Systematically, all of that is fading away like the sun at evening. The Eagles are struggling to string passes, keep possession, entertain the watching audience, score great goals and win matches even before kick-off.
The two matches against Swaziland were a clear demonstration that things are worse with Nigerian football at the highest and national levels than we may be presently thinking.
The country needs to revamp and re-design its general national football development strategy by critically looking at all facets of the domestic game, schools programmes, role of games masters, teaching football at the grassroots, coaching at a higher level, the domestic leagues, authenticity in its age-group competitions, return to playing matches on excellent grass fields in most stadia in the country, shelving the win-at-all-costs mentality, stop cheating in age group competitions particularly at Under-17 level in both male and female football, control the migration of players overseas, and so on and so forth.
Oliseh has his job well cut out for him. He is doing the only thing he can do for now – searching for Nigerian players in middle class clubs all over the world and hoping they will be good enough for his dream team.
That’s all he can do really for now.
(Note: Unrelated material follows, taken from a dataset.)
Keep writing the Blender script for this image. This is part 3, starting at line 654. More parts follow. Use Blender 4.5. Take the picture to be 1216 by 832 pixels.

The bigger responsibility lies with all those in charge of the domestic game – the NFF, the NPL, the other Leagues, the NSSF and other grassroots programme organisers.
There is the need for a proper organised ‘conversation’ amongst truly technically astute football persons so that a proper workable blueprint of actions that can be articulated, which can put Nigerian football back on track of real development at the highest level of the game.
Only then will the celebration such as we saw this past week in Port Harcourt be meaningful!
I join millions of Nigerian in congratulating the Super Eagles for their victory and for going to the next round in the World Cup qualifiers where the real and greater challenges lie menacingly.
I also congratulate the victorious Under-17 national team even if for reasons that most Nigerians must now know, I choose not to celebrate them!